While many examples of this reviewer’s confusion can be recounted, only one will be included here. Paragraph 12 is under the heading “learning” yet the word is not repeated anywhere in the paragraph. “Ability to respond” and “adaptive” are italicized, but are used in the same sentence calling for a “proper understanding of structural heterogeneities.” The fact that there are 11 italicized words or phrases in the eight sentences in the paragraph leads to further confusion regarding the significance of something being italicized. Going back to initial map of paragraphs, this paragraph on “learning” is a relationship link between the nodes labeled “kindness” and “foundation.” The basis for the linkage was not clear, at least to this reviewer.

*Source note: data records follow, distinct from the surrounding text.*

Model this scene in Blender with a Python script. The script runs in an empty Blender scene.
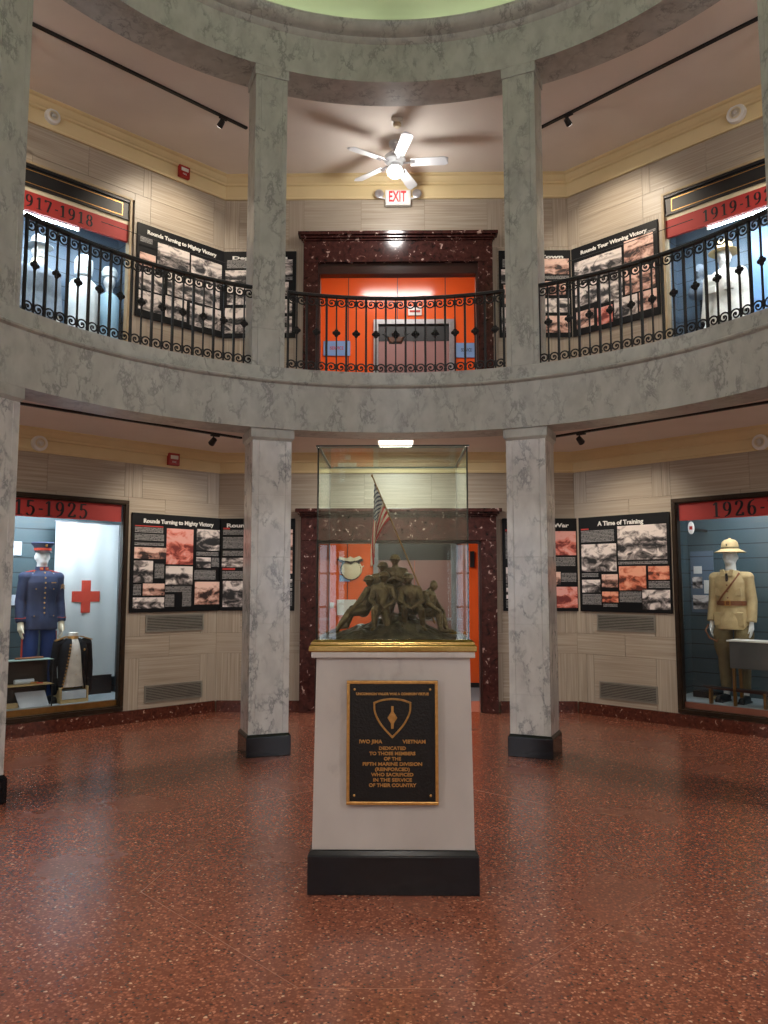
import bpy, bmesh, math, random
from mathutils import Vector, Matrix, noise
random.seed(7)
PI = math.pi
R = math.radians
sc = bpy.context.scene
COL = sc.collection

# ------------------------------------------------------------------ camera
cam_d = bpy.data.cameras.new('camera')
cam = bpy.data.objects.new('camera', cam_d)
COL.objects.link(cam)
F = 775.0
cam_d.sensor_fit = 'VERTICAL'
cam_d.sensor_height = 36.0
cam_d.lens = F * 36.0 / 1024.0
cam_d.clip_start = 0.02
cam.location = (0, -4.33, 1.55)
cam.rotation_mode = 'XYZ'
cam.rotation_euler = (PI / 2 + math.atan2(74, F), 0, math.atan2(12, F))
sc.camera = cam

# ------------------------------------------------------------------ world, view
w = bpy.data.worlds.new('world')
sc.world = w
w.use_nodes = True
w.node_tree.nodes['Background'].inputs[0].default_value = (0.6, 0.75, 1.0, 1)
w.node_tree.nodes['Background'].inputs[1].default_value = 0.3
sc.view_settings.view_transform = 'Standard'
sc.view_settings.look = 'None'
sc.view_settings.gamma = 1.0
sc.view_settings.use_curve_mapping = False
sc.view_settings.exposure = 0.0

# ------------------------------------------------------------------ main lights
def lamp(name, kind, loc, energy, color, rot=(0, 0, 0), size=None, size_y=None, spot=None, blend=0.6, radius=None, parent=None, spread=None):
    d = bpy.data.lights.new(name, kind)
    d.energy = energy
    d.color = color
    if kind == 'AREA':
        d.size = size
        if size_y:
            d.shape = 'RECTANGLE'; d.size_y = size_y
        if spread: d.spread = spread
    if kind == 'SPOT':
        d.spot_size = spot; d.spot_blend = blend
    if radius is not None:
        d.shadow_soft_size = radius
    o = bpy.data.objects.new(name, d)
    o.location = loc
    o.rotation_euler = rot
    COL.objects.link(o)
    if parent: o.parent = parent
    return o
def aim(o, tgt):
    v = Vector(tgt) - o.location
    o.rotation_euler = v.to_track_quat('-Z', 'Y').to_euler()
L_DOME = 66
L_WIN = 3.0
L_FILL = 55
WARM = (1.0, 0.87, 0.70)
WHITE = (1.0, 0.95, 0.88)
COOL = (0.80, 0.90, 1.0)

# ------------------------------------------------------------------ materials
def lin(c):
    def f(x):
        x = x / 255.0
        return x / 12.92 if x <= 0.04045 else ((x + 0.055) / 1.055) ** 2.4
    return (f(c[0]), f(c[1]), f(c[2]), 1.0)
def newmat(name):
    m = bpy.data.materials.new(name)
    m.use_nodes = True
    nt = m.node_tree
    return m, nt, nt.nodes, nt.links, nt.nodes['Principled BSDF']
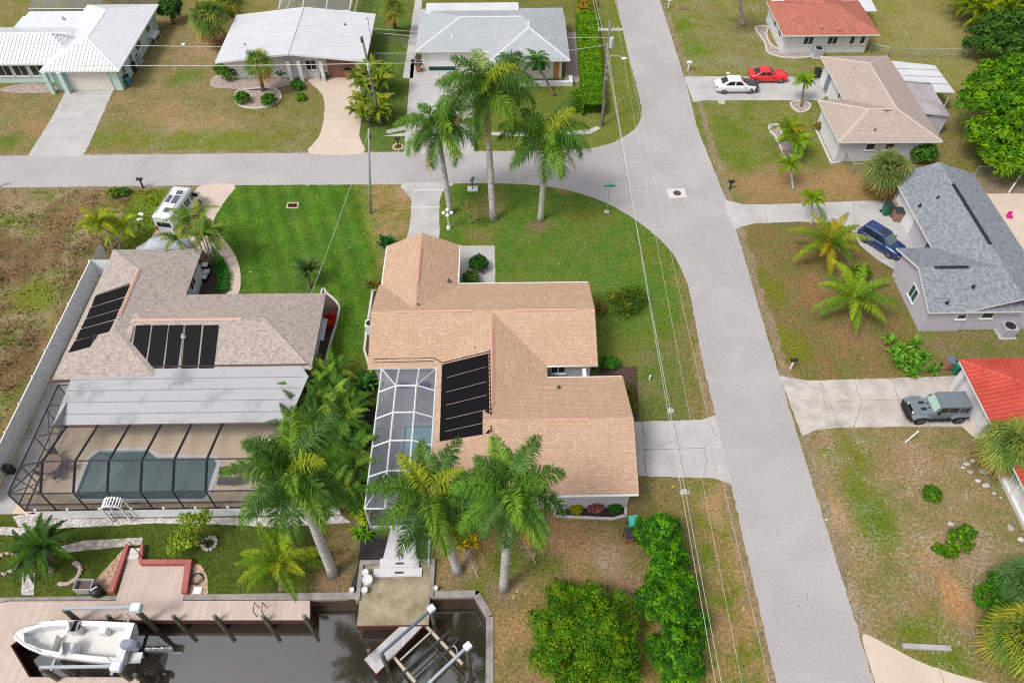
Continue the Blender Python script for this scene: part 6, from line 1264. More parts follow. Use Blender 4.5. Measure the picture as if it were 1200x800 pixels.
# tender box and bin on the dock
t=thing('dock_box','open grey plastic dock box by the brick edged gravel','dock box',G(104,690)); a=G(104,690); mb=MB(); s=.55
mb.box(a.x-s,a.x+s,a.y-.35,a.y+.35,.1,.16); mb.box(a.x-s,a.x-s+.05,a.y-.35,a.y+.35,.16,.8); mb.box(a.x+s-.05,a.x+s,a.y-.35,a.y+.35,.16,.8); mb.box(a.x-s+.05,a.x+s-.05,a.y-.35,a.y-.3,.16,.8); mb.box(a.x-s+.05,a.x+s-.05,a.y+.3,a.y+.35,.16,.8); mb.build('box',mat('grey_plastic',al(190,186,184),.6,.15,2),t); mb=MB(); mb.box(a.x-s+.05,a.x+s-.05,a.y-.3,a.y+.3,.16,.5); mb.build('contents',mat('dark_cushion',al(110,96,98),.8,.2,3),t)
t=thing('bin_bag','black bin with a white strap beside the grey dock box','bin',G(117,696)); a=G(117,696); mb=MB(); mb.lathe((a.x,a.y,.1),[(.3,0),(.36,.3),(.38,.6),(.34,.68),(.1,.72)],12); mb.build('bin_body',BLACK,t,smooth=True); mb=MB(); mb.tube([(a.x-.2,a.y-.1,.84),(a.x,a.y+.06,.86),(a.x+.12,a.y+.16,.83)],.05,6); mb.build('strap',TRIM,t)
hz_=MB(); c=G(231,679); pts=[c+Vector((math.cos(a)*(.36+.05*math.sin(a*.37)),math.sin(a)*(.36+.05*math.cos(a*.3)),.06+.012*a)) for a in np.linspace(0,18,80)]; hz_.tube(pts,.025,5); tag(hz_.build('garden_hose',mat('hose',(.03,.04,.035),.5,.2,3)),'coiled dark garden hose on the small gravel triangle','hose')
b=G(232,692); mb=MB(); mb.box(b.x-.25,b.x+.25,b.y-.22,b.y+.22,0,.1); tag(mb.build('valve_box',TRIM),'small white valve box lid on the gravel below the hose','valve box')
# stone rings round trunks
def stones(px,rx,ry,n,label,seed,c=(206,198,190),a0=0,a1=2*PI):
    g_=random.Random(seed); o=G(*px); mb=MB()
    for i in range(n):
        a=a0+(a1-a0)*i/n; mb.ball((o.x+rx*math.cos(a),o.y+ry*math.sin(a),.08),(g_.uniform(.13,.2),g_.uniform(.12,.17),g_.uniform(.1,.15)),8,jit=.12,seed=i+seed)
    tag(mb.build('stone_ring',mat('stone_%d'%seed,al(*c),.9,.2,3,fine=.3)),label,'stone ring')
stones((246,637),.42,.42,11,'ring of pale stones round the sapling trunk on the dock lawn',1); stones((80,672),.75,.7,14,'arc of pink and grey stones by the dark date palm',2,(214,190,182),-1.9,1.5); stones((8,660),.8,.7,14,'ring of pinkish stones at the left edge by the dock lawn',3,(220,192,184))
# ---- the boat on its lift
ZD=1.55
t=thing('motor_boat','white open motor boat with twin consoles and windscreens on the dock lift','boat',(*G(95,752,ZD)[:2],.2))
HULL=mat('gelcoat_white',(.6,.605,.61),.3,.05,1,spec=.5,fine=.03,coat=.3); FLO=mat('cockpit_floor',al(232,231,226,.74),.6,.05,1.5,fine=.05); INT=mat('cockpit_liner',al(238,238,239,.74),.5,.04,1.5,fine=.03)
def W3(l,z): return [G(a,b,z) for a,b in l]
topE=W3([(16.5,743),(28,735.5),(47,728.5),(66,726.5),(84,726.3),(120,727.5),(158,729.5)],ZD); botE=W3([(16.5,748.5),(29,758),(48,766),(66,769.5),(82,771.5),(110,775),(143,777.5)],ZD)
n=7; rings=[]
for i in range(n):
    a,b=topE[i],botE[i]; c=(a+b)/2; k=(.12,.45,.62,.7,.74,.76,.76)[i]; kz=(1.3,.85,.6,.5,.45,.45,.45)[i]
    ax=lambda f:Vector((c.x+(a.x-c.x)*f+(.5 if i==0 else .2 if i==1 else 0)*(1-f),c.y+(a.y-c.y)*f,0)); bx_=lambda f:Vector((c.x+(b.x-c.x)*f+(.5 if i==0 else .2 if i==1 else 0)*(1-f),c.y+(b.y-c.y)*f,0))
    e=Vector((0,0,1)); rings.append([c+Vector((.5 if i==0 else 0,0,-ZD+kz-.0)) if False else Vector((ax(0).x,ax(0).y,kz)),bx_(k)+e*(kz+.25),b-e*.35,b,a,a-e*.35,ax(k)+e*(kz+.25)])
# hull sides (open top): drop the top edge face
mb=MB(); V=[p for r in rings for p in r]; m=7
for i in range(n-1):
    for j in (4,5,6,0,1,2): mb_f=None
mb.add(V,[(i*m+j,i*m+(j+1)%m,(i+1)*m+(j+1)%m,(i+1)*m+j) for i in range(n-1) for j in(4,5,6,0,1,2)]+[tuple(range((n-1)*m,n*m))])
mb.build('hull',HULL,t,smooth=False)
# gunwale ring and sunken cockpit
def inset(a,b,d): 
    v=(b-a); l=v.length; return a+v*(d/l),b-v*(d/l)
gu=MB(); inn=[]
for i in range(n):
    d=min(.32 if i<6 else .3,(topE[i]-botE[i]).length*.38); inn.append(inset(topE[i],botE[i],d))
for side in(0,1):
    E=topE if side==0 else botE
    for i in range(n-1):
        a0,a1=E[i],E[i+1]; b0,b1=inn[i][side],inn[i+1][side]; u=Vector((0,0,.03)); dn=Vector((0,0,.75))
        gu.add([a0+u,a1+u,b1+u,b0+u,a0-u,a1-u,b1-dn,b0-dn],[(0,1,2,3),(0,1,5,4),(3,2,6,7)])
bw=Vector((0,0,.035)); gu.add([topE[0]+bw,topE[1]+bw,inn[1][0]+bw,inn[1][1]+bw,botE[1]+bw,botE[0]+bw],[tuple(range(6))])
f0,f1=inn[1]; gu.add([f0+bw,f1+bw,f1-Vector((0,0,.75)),f0-Vector((0,0,.75))],[(0,1,2,3)]); s0,s1=inn[6]; st_in=[s0+Vector((-.35,0,.03)),s1+Vector((-.35,0,.03))]; gu.add([topE[6]+bw,botE[6]+bw,s1+Vector((-.45,0,.03)),s0+Vector((-.45,0,.03)),s1+Vector((-.45,0,-.7)),s0+Vector((-.45,0,-.7))],[(0,1,2,3),(3,2,4,5)])
gu.build('gunwale',INT,t)
fl_=MB(); fl_.add([p[s]-Vector((0,0,.7)) for s,seq in((0,inn[1:]),(1,inn[1:][::-1])) for p in seq],[tuple(range(12))]); fl_.build('floor',FLO,t)
def at_(px,py,z): return G(px,py,z)
for (x0,y0_,x1,y1_),h,nm in [((78,728.5,95,740),.78,'console'),((70,753,90,767),.78,'console'),((113,732,126,741),.5,'helm_seat'),((58,742,66,761),.42,'bow_seat'),((140,744,152,762),.25,'engine_well')]:
    p=at_(x0,y1_,ZD);q=at_(x1,y0_,ZD); mb=MB(); mb.box(min(p.x,q.x),max(p.x,q.x),min(p.y,q.y),max(p.y,q.y),ZD-.7,ZD-.7+h+.15); mb.build(nm,INT,t,bevel=.05)
for x,ys_ in((79,(728.5,741)),(71,(752,768))):
    a=at_(x,ys_[1],ZD+.2);b=at_(x,ys_[0],ZD+.2); mb=MB(); mb.slab([(a.x,a.y,ZD+.15),(b.x,b.y,ZD+.15),(b.x+.3,b.y-.06,ZD+.62),(a.x+.3,a.y+.06,ZD+.62)],.02); w_=mb.build('windscreen',mat('boat_glass',(.25,.28,.29),.08,.15,1,spec=.7,fine=0),t); fm=MB(); fm.tube([(a.x,a.y,ZD+.15),(a.x+.3,a.y+.06,ZD+.62),(b.x+.3,b.y-.06,ZD+.62),(b.x,b.y,ZD+.15)],.025,5); fm.build('frame',GALV,w_)
p=at_(90,734,ZD+.1); mb=MB(); mb.lathe((p.x,p.y,ZD+.05),[(.2,0),(.2,.04),(.14,.05),(0,.05)],14); mb.build('steering_wheel',BLACK,t); mb=MB(); p=at_(88,733,ZD+.2); mb.box(p.x-.12,p.x+.1,p.y-.3,p.y+.3,ZD+.17,ZD+.24); mb.build('dashboard',BLACK,t)
p=at_(152,754,ZD+.3); mb=MB(); mb.loft([[(p.x+dx-w*.0,p.y-w,z0),(p.x+dx,p.y+w,z0),(p.x+dx,p.y+w*.7,z1),(p.x+dx,p.y-w*.7,z1)] for dx,w,z0,z1 in((-.6,.15,ZD+.05,ZD+.25),(-.4,.28,ZD-.1,ZD+.5),(.2,.28,ZD-.2,ZD+.55),(.45,.2,ZD-.2,ZD+.35))]); en=mb.build('outboard_motor',mat('motor_cowl',al(150,160,180),.35,.2,2,coat=.3),t,bevel=.04); mb=MB(); mb.box(p.x-.1,p.x+.2,p.y-.12,p.y+.12,-.3,ZD-.15); mb.lathe((p.x+.2,p.y,-.35),[(.05,0),(.2,.05),(.2,.1),(0,.12)],8); mb.build('motor_leg',BLACK,en)
p=at_(151,766,ZD); mb=MB(); mb.box(p.x-.1,p.x+.55,p.y-.35,p.y+.25,ZD-.55,ZD-.48); mb.build('swim_platform',INT,t)
rl=MB(); rl.tube([topE[2]+Vector((0,-.1,.05)),topE[1]+Vector((.1,-.1,.4)),topE[0]+Vector((.1,0,.45)),botE[1]+Vector((.1,.1,.4)),botE[2]+Vector((0,.1,.05))],.022,6); rl.build('bow_rail',GALV,t)
for a,b in(((140,719),(147,729)),((124,768),(133,776)),((57,766),(75,780))): rr=MB(); rr.tube([G(*b,ZD+.0),G(*a,ZD+.9)],.02,5); rr.build('rod_holder',GALV,t)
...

Collectively, this chapter comes across as many good, but independent, thoughts that have not been fully fleshed out and linked together with a specific purpose. Further, the chapter title implies disordered systems are a means “toward an agenda for a meso-level analysis of reflective actors,” which could not really be found, at least by this reviewer. In the introduction to the book, the lead author described this chapter as “an agenda for disordered systems, i.e. non-ordered systems in relation to each other where the systemic features do not derive from top-down governance.” Repeated attempts by the reviewer to connect to the author’s intent failed. Giving the author the benefit of the doubt, it is possible that this reviewer lives in a different paradigm and failed to see what was before him. Another possibility is that the language translation of a high-level academic text into English failed to accurately convey the author’s intent.

The last chapter was only nine pages long, but its topic of complexity simulation could easily be expanded into a book by itself. The real failing of the chapter is that it wets the reader for more, but stops after introducing different simulations. The brief introductions include financial market behavior, insurance risk, and customer paths in a supermarket. The real insight comes from the structural design of the simulations. Instead of approaching the simulation with numerous quantitative rules, the structure is built on rather simple qualitative rules and rules for changing the rules. The simulation is then run with many agents over many time periods. Essentially, the simulation is very similar to the flocking behavior that emerges from the simple rules in the well known boid simulation. While not giving sufficient detail to reproduce any of the simulations, the author does provide just enough for the reader to think about how to approach the design of their own simulation built on simple rules interacting to produce complex behavior. The reader begins to understand the potential, but is left wanting more.

Taken as a collection, it is difficult to recommend this book for any one audience. The chapter on mergers and acquisitions leans toward the practitioner, while the chapter on futures research methodology goes the other way to the academic side. The business simulation chapter would interest both sides, but both would be left wanting more. The chapter on the agenda for a meso-level analysis of reflective actors would probably best be left for academics who are comfortable with abstract concepts and whose interests lean toward the philosophy of complexity.